With the understanding that Lallement and his collaborator Fréd Sebastien are mostly interested in doing one thing, and one thing well, Positiv Sound/Negativ Beat has plenty to offer. The classic EBM tropes woven into their first release Distort Neural Unit are still riding shotgun here, although kept at arm’s length from the overall sound. Opener “Lesson One” is only a few arrangement choices away from being a new oldschool track, the four on the floor drums and distorted bass tweaked and distorted enough in the mix to keep them from taking on that subgenre’s signifiers. That trend continues throughout the running length of the disc, with “On the Way” and the Human Steel remix of “Lesson One” cleaving closest to full-on body music.
I’m reminded of Empirion and perhaps middle-era X Marks the Pedwalk in some ways when listening to the record, in that it finds a compromise between straight EBM and electro-industrial, minus the smoothed out techno moves of the former acts.
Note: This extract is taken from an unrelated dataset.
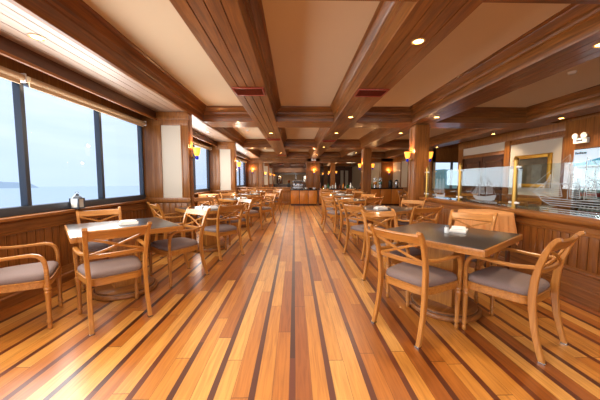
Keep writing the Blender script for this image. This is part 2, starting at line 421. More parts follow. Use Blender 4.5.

There’s a leanness to the songs: while never thin-sounding they’re kept relatively simple, allowing the rhythm to do most of the talking with leads and Lallement’s vocals puntuating. The hooks aren’t what stand out, it’s the relentless pace of the album that makes the biggest impression on multiple listens. “Fist of Fire” and “Plug & Play” aren’t completely distinguishable from one another, but their push adequately makes up for any repetition in their structure. That said, the occasional curve-ball, such as the piano breakdown in the appropriately named “Start Running” proves welcome when it does appear. For all of their relentlessness K-Bereit seem to understand that in the absence of any counterpoint, just going forward hard and fast can quickly inure the listener to the power of the beat.
I could probably spend another couple hundred words drawing comparisons between K-Bereit and similar-minded acts (they have some of recent Portion Control’s snarling density, and fall in line with Autodafeh’s take on 242’s legacy) but that’s ultimately doing something of a disservice to Positiv Sound/Negativ Beat. For all the trainspotting, this is ultimately the work of one of a very few acts still exploring a specific and unique junction of various electronic sounds that happened some 15 years ago. The high points of the record indicate that there’s still some solid work to be done with beat-oriented electro-industrial; K-Bereit aren’t reinventing the wheel, but they’ve put a solid engine behind it and know how to drive it.